Luise Rainer was a German-born stage actress, Reinhardt trained. To be Reinhardt-trained was to be seriously good at your craft, as he led all of Europe in stage-craft. She did eventually come to America, still in her twenties, getting her start opposite William Powell, among the cream of the MGM crop. She fell in love with leftist radical playwright Clifford Odets, whose life, character and plays were a particular obsession of my late teenage years. It was keenly unhappy, ending in divorce a few years later. She starred in a handful of big-budget, MGM critic's darlings, winning her statuettes for 'The Great Ziegfeld' (1937) and 'The Good Earth' (1938). The Hollywood career that started in 1935 was effectively over by 1938. She clashed with Louis B. Mayer and, to clash with the big man, while insisting on maintaining her privacy and outsider status, was her career suicide, not winning awards.
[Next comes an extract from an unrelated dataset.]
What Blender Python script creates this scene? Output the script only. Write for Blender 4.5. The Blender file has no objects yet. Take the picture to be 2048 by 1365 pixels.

She made a handful of film and television appearances post-1943 . She settled into a long second marriage which left her widowed 4 decades later.
She has also, over the years, made a handful of Academy Award-related appearances even though she does not, apparently, approve of the process. She was intensely talented and it is to Hollywood's shame and sure regret that it never bothered to showcase even a fraction of that talent. She was beautiful and graceful but did not care about her looks; she was stylish but did not care about trends or even what clothes she wore, yet wore them inexpressibly well, which somehow gives her a modern quality. She has lived a long life, most of it away from movie cameras and prying eyes. Yet she is still here, still fierce, still opinionated and always unapologetic for any mis-steps that she has taken. Mis-steps make a life, so why the hell not?